Originally written March 12, 2008
Well okay, I don’t believe in God. But at one point, I worshipped Garth Brooks. And thanks to him, I had one of those mother-daughter moments you don’t easily forget…
On our daily commute to daycare and work, I looked up at the visor and saw some CDs I hadn’t played in a while, so I popped in some Garth Brooks. I used to play him a lot when Alyssa was younger, as it would instantly quiet her down, but it had been a while. Nowadays, “AB” is so quiet in the mornings, apart from the occasional crunch of Cheerios coming from the back seat.
A few minutes into, “Wild as the Wind,” AB asks, “Mommy?”
“Yes, baby?” She only lets me call her baby when no one else is around.
“WHAT is wild as the wind?”
Took me a second to figure out she was asking about the song. So I said, “Love is.”
Silence in the back seat. And then, “Love isn’t wild as the wind, Mommy. It is… gentle. Like the rain.”
My turn to be silent. Thinking, my god, she’s a 4-year-old poet. Or at the very least, a romantic, like me.
“I suppose it is, baby.”
Then I realized, when you’re a 4-year-old child and the only love you know is that of your parents, love is gentle. Some day it may rage like a hurricane for her, but for now…

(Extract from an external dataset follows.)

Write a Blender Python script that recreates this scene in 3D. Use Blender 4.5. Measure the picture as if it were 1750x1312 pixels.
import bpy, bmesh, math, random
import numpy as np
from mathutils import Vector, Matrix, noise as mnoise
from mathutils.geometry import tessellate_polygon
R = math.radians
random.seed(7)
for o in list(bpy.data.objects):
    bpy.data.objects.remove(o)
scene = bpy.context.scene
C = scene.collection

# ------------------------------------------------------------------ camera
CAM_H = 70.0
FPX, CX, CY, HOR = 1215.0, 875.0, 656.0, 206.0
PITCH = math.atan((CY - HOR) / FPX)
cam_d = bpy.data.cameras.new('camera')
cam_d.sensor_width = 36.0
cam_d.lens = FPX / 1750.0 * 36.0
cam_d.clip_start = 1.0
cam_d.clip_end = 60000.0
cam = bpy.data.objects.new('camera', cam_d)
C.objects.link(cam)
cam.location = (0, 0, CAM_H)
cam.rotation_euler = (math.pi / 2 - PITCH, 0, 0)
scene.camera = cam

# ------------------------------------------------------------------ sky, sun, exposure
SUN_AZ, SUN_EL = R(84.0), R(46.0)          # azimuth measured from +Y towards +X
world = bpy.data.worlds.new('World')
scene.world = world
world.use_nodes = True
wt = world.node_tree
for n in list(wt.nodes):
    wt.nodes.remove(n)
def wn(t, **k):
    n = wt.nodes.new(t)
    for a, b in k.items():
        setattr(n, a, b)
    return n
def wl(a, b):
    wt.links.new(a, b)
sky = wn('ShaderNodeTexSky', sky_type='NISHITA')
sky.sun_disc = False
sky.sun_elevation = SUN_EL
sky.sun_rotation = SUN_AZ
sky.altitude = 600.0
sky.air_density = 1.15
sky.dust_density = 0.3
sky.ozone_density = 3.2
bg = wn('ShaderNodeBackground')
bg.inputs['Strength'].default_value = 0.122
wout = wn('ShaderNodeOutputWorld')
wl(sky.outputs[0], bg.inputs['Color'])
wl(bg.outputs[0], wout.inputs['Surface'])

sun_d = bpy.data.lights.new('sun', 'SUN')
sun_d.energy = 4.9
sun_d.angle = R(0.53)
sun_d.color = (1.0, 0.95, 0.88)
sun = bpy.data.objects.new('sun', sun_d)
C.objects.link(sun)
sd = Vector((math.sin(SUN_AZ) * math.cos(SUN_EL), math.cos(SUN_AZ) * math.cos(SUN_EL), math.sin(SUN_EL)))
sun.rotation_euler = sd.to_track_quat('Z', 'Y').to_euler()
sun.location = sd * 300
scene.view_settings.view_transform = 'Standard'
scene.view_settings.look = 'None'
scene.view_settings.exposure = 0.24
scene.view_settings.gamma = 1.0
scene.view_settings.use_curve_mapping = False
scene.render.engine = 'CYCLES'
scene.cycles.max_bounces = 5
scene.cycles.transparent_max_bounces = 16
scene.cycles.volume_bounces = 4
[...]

A few minutes later, during, “To Make You Feel My Love,” I hear her little voice again, floating up from the back seat.
“Mommy?”
“Yes, baby?”
“This song is pretty, like you.”
My vision is suddenly blurry.
“Thank you, baby.”
Almost at school now, playing, “If Tomorrow Never Comes.”
“Mommy, what is this song about?”
“It’s about telling people you love them.”
“Well… I love you, Mommy.”
“I love you, too, baby.”
“I love Daddy, too.”
“Daddy loves you, too, baby.”
A moment of silence, and then…
“Mommy? Is it okay that I love you more than I love Daddy?”
Man, that’s a tough one!
“I think Daddy will understand that, baby.”
I can almost hear her smile. “That’s why I love him!”
The pure honesty of a child is humbling.
I’ve dropped her off at school, and as I pull away and see her little face in the window, next to a wildly waving hand, “The Dance” is playing.
And I think of all the mistakes I’ve managed to make in almost 35 years. All the things I sometimes think I would have changed, all the times I wish I could forget. And I hear the song and know for certain that I could never change a single decision, one single thing I’ve done. Because had I done even one thing differently, I would have missed 20 minutes in the car, talking with my daughter about love and Garth Brooks songs.